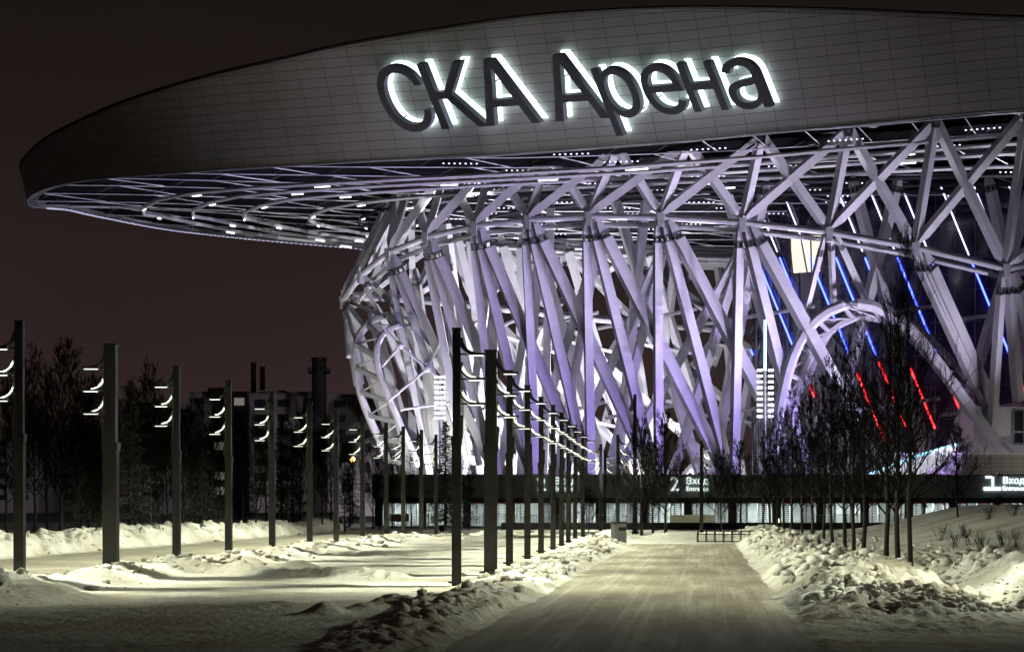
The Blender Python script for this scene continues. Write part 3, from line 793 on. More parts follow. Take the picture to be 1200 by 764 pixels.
# letter: left edge, right edge (photo px along the unslanted baseline), top/bottom in cap units
SH = .395; SL = -.0683
def base_y(x): return 151.6+SL*(x-525)
LET = [('С', 461, 514), ('К', 518, 572), ('А', 570, 633), ('А', 651, 714), ('р', 714, 758), ('е', 765, 810), ('н', 814, 854), ('а', 861, 904)]
CAP = 76.
capu = text_mesh('Н')[0][:, 1].max()
for chx, xl, xr in LET:
    parts = []
    for off in (.010, .020):
        v, f = text_mesh(chx, off)
        parts.append((v, f))
    v, f = parts[0]; u0, u1 = v[:, 0].min(), v[:, 0].max()
    def px_of(v, dx, dy):
        u = (v[:, 0]-u0)/(u1-u0); k = v[:, 1]/capu
        x = xl+(xr-xl)*u-SH*CAP*k; y = base_y(xl+(xr-xl)*u)-CAP*k
        return np.stack([x+dx, y+dy], 1)
    fp = [fascia_hit(x, y, 2.2) for x, y in px_of(v, 0, 0)]
    gp = [fascia_hit(x, y, .45) for x, y in px_of(v, 10, -6)]
    mid = [a*.55+b*.45 for a, b in zip(fp, gp)]
    m = MB(); shell(m, fp, mid, f); lo = m.build('letter', M['letter'], sign)
    v2, f2 = parts[1]
    g1 = [fascia_hit(x, y, .5) for x, y in px_of(v2, 10, -6)]; g2 = [fascia_hit(x, y, .15) for x, y in px_of(v2, 10, -6)]
    m = MB(); shell(m, g1, g2, f2); m.build('light_panel', M['sign_glow'], lo)
    st = MB()
    for j in (0, len(v)//3, 2*len(v)//3):
        st.path([mid[j], g2[j]], .08, 4)
    st.build('stand_off', M['steel_dark'], lo)

# ------------------------------------------------------------------ entrance pavilion
YP = 181.0
def zat(y, Y=YP): return CZ+(HY-y)*Y/F
XL, XR = (436-HX)/F*YP, 66.
ztp, zlo, zdoor = zat(557.5), zat(583), zat(588)
pav = thing('entrance_pavilion', ((XL+XR)/2, YP+6, 0), 'long low dark entrance pavilion with numbered gates under the arena lattice', 'pavilion')
m = MB(); m.box(((XL+XR)/2, YP+.4, (ztp+zlo)/2), (XR-XL, .8, ztp-zlo)); m.build('canopy_fascia', M['canopy'], pav)
m = MB(); m.box(((XL+XR)/2, YP+.35, ztp+.09), (XR-XL+.3, 1.0, .16)); m.build('capping', M['canopy_edge'], pav)
m = MB(); m.box(((XL+XR)/2, YP+8.2, ztp-.3), (XR-XL, 14.7, .3)); m.build('roof', M['concrete'], pav)
m = MB(); m.box(((XL+XR)/2, YP+1.6, (zlo+zdoor)/2), (XR-XL-.6, 1.4, zlo-zdoor+.25)); m.build('lintel', M['black'], pav)
m = MB(); m.box(((XL+XR)/2, YP+6.2, 1.6), (XR-XL-1, .3, 3.2)); m.build('back_wall', mat('back_wall', (.22, .225, .225), .6, noise=.3, nscale=.7), pav)
for x in np.arange(XL+.6, XR, 4.6):
    m = MB(); m.box((x, YP+1.2, 1.5), (.8, .45, 3.)); m.build('pier', M['black'], pav)
m = MB()
for x in np.arange(XL+2.2, XR, 4.6):
    m.box((x, YP+3.6, 2.95), (2.6, .3, .07))
m.build('ceiling_light', emis('ceiling_tube', (.85, 1, .97), 4.5), pav)
for x in np.arange(XL+4.5, XR, 9.2): area_light('gate_light', (x-pav.location[0], 3.4-6, 2.85), (0, 0, 0), 5, .4, 800, (.85, 1, .97), pav)
m = MB(); m.box(((XL+XR)/2, YP-1.5, .06), (XR-XL, 5, .12)); m.build('plinth', M['concrete'], pav)
# wall of pale blocks and white annexe behind the pavilion at right
bl = thing('block_wall', (60, 196, 0), 'pale stone block wall above the right-hand entrance', 'wall')
m = MB(); x0, x1 = (1035-HX)/F*197, 75
vs = [(x0, 197, 3), (x1, 197, 3), (x1, 197, zat(532, 197)), (x0, 197, zat(532, 197))]
m.prism(vs, (0, 1.0, 0)); wo_ = m.build('wall', M['ashlar'], bl)
ul = wo_.data.uv_layers.new(name='UVMap')
for l in wo_.data.loops:
    c = wo_.data.vertices[l.vertex_index].co; ul.data[l.index].uv = (c.x, c.z)
m = MB(); m.box(((x0+x1)/2, 197.2, zat(531.5, 197)), (x1-x0+.2, 1.4, .2)); m.build('coping', M['white'], bl)
an = thing('annexe', (60, 203, 0), 'white annexe box with dark window beside the right-hand arch foot', 'building')
m = MB(); xa, xb = (1141-HX)/F*203, 78; m.box(((xa+xb)/2, 206, zat(504, 203)), (xb-xa, 6, zat(478, 203)-zat(533, 203))); m.build('wall', M['white'], an)
wf = MB(); wx0, wx1 = (1187-HX)/F*203, 66
wf.box(((wx0+wx1)/2, 202.97, zat(501, 203)), (wx1-wx0, .1, zat(480, 203)-zat(520, 203))); wfo = wf.build('window', mat('window_glass', (.02, .02, .03), .15), an)
m = MB()
for yy in (480, 506, 520): m.box(((wx0+wx1)/2, 202.86, zat(yy, 203)), (wx1-wx0, .1, .22))
for xx in (1187, 1200): m.box(((xx-HX)/F*203, 202.84, zat(500, 203)), (.22, .1, zat(480, 203)-zat(520, 203)))
m.build('frame', M['grey'], wfo)
# curved media ribbon behind the trees
rb = MB(); pxs = [(1012, 558), (1030, 551), (1050, 543), (1075, 534), (1100, 526), (1122, 520)]
lowp = [(1012, 572), (1040, 567), (1065, 560), (1090, 551), (1110, 540), (1124, 522)]
vs = [P(x, y, 194-.04*(x-1012)) for x, y in pxs]+[P(x, y, 194-.04*(x-1012)) for x, y in lowp]
rb.add(vs, [(i, i+6, i+7, i+1) for i in range(5)]); rb.add([v+np.array([0, .4, 0]) for v in vs], [(i, i+1, i+7, i+6) for i in range(5)])
sc_ = solo('media_ribbon', rb, emis('ribbon', (.86, .84, 1), .62), P(1060, 575, 193), 'curved glowing white ribbon panel behind the bare trees', 'light panel')
ed = MB(); ed.path([v+np.array([0, -.1, 0]) for v in vs[:6]], .13, 5); ed.build('edge_light', emis('ribbon_edge', (.3, .8, 1), 2), sc_)

# gate signs
def gate_sign(xc, y0, word_x, num, glow, label):
    t = thing('gate_sign', P(xc, 583, YP-.02), label, 'sign')
    def put(txt, x, y, hpx, name, bold):
        v, f = text_mesh(txt, bold); s = hpx/capu
        fr_ = [P(x+a*s, y-b*s, YP-.14) for a, b in v]; bk2 = [p+np.array([0, .1, 0]) for p in fr_]
        m = MB(); shell(m, fr_, bk2, f); m.build(name, glow, t)
    x0_ = xc; put(num, xc+(4 if num == '1' else 0), y0+17, 16.5, 'number', .05)
    if num == '1':
        m = MB(); m.bar(P(x0_-1, y0+15.5, YP-.09), P(x0_+19, y0+15.5, YP-.09), .1, .34); m.bar(P(x0_+1, y0+1.2, YP-.09), P(x0_+8, y0+1.2, YP-.09), .1, .3); m.build('number_bar', glow, t)
    put('Вход', word_x, y0+9.5, 8.0, 'word', .015); put('Entrance', word_x, y0+17.3, 5.4, 'word', .012)
gate_sign(629, 557.5, 649.5, '2', M['sign_dim'], 'dim sign "2 Вход Entrance" behind the right-hand lamp row')
gate_sign(785, 557.5, 804, '2', M['sign_dim'], 'dim sign "2 Вход Entrance" above the gates at the end of the walk')
gate_sign(1154, 557, 1175, '1', M['sign_white'], 'bright white sign "1 Вход Entrance" at the right edge')

# full-height turnstiles in the gate bays
def make_turnstile():
    t = thing('turnstile', (0, 0, 0), '', 'turnstile', 'full-height turnstiles in the gate bays')
    m = MB()
    for x in (-.55, .55): m.box((x, 0, 1.2), (.09, .9, 2.4))
    m.box((0, 0, 2.33), (1.2, .9, .16)); m.build('frame', M['white'], t)
    m = MB(); m.path([(-.1, 0, .1), (-.1, 0, 2.25)], .05, 6)
    for z in np.arange(.3, 2.2, .2):
        m.path([(-.55, .05, z), (.5, -.05, z)], .035, 5)
    m.build('rotor', M['steel_dark'], t)
    m = MB(); m.box((0, -.47, 2.33), (.3, .04, .07)); m.build('indicator', M['led_r2'], t)
    m = MB(); m.box((.55, -.47, 1.25), (.12, .05, .35)); m.build('reader', M['white'], t)
    return t
proto = None; k = 0
xs_t = np.arange(XL+1.7, 56, 2.3)
for i, x in enumerate(xs_t):
    if abs(((x-XL-.6) % 4.6)) < .5: pass
    o = make_turnstile() if proto is None else copy_tree(proto)
    if proto is None: proto = o
    o.location = (x, YP+2.2, .12)
    o['label'] = 'grey full-height turnstile in the lit gate bays of the pavilion'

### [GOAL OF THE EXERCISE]
Reproduce the material above exactly, first line through the line that contains "st.build('stand_off', M['steel_dark'], lo)", minus the pictures.

### [RESULT FOR THIS EXERCISE]
The Blender Python script for this scene continues. Write part 3, from line 793 on. More parts follow. Take the picture to be 1200 by 764 pixels.
# letter: left edge, right edge (photo px along the unslanted baseline), top/bottom in cap units
SH = .395; SL = -.0683
def base_y(x): return 151.6+SL*(x-525)
LET = [('С', 461, 514), ('К', 518, 572), ('А', 570, 633), ('А', 651, 714), ('р', 714, 758), ('е', 765, 810), ('н', 814, 854), ('а', 861, 904)]
CAP = 76.
capu = text_mesh('Н')[0][:, 1].max()
for chx, xl, xr in LET:
    parts = []
    for off in (.010, .020):
        v, f = text_mesh(chx, off)
        parts.append((v, f))
    v, f = parts[0]; u0, u1 = v[:, 0].min(), v[:, 0].max()
    def px_of(v, dx, dy):
        u = (v[:, 0]-u0)/(u1-u0); k = v[:, 1]/capu
        x = xl+(xr-xl)*u-SH*CAP*k; y = base_y(xl+(xr-xl)*u)-CAP*k
        return np.stack([x+dx, y+dy], 1)
    fp = [fascia_hit(x, y, 2.2) for x, y in px_of(v, 0, 0)]
    gp = [fascia_hit(x, y, .45) for x, y in px_of(v, 10, -6)]
    mid = [a*.55+b*.45 for a, b in zip(fp, gp)]
    m = MB(); shell(m, fp, mid, f); lo = m.build('letter', M['letter'], sign)
    v2, f2 = parts[1]
    g1 = [fascia_hit(x, y, .5) for x, y in px_of(v2, 10, -6)]; g2 = [fascia_hit(x, y, .15) for x, y in px_of(v2, 10, -6)]
    m = MB(); shell(m, g1, g2, f2); m.build('light_panel', M['sign_glow'], lo)
    st = MB()
    for j in (0, len(v)//3, 2*len(v)//3):
        st.path([mid[j], g2[j]], .08, 4)
    st.build('stand_off', M['steel_dark'], lo)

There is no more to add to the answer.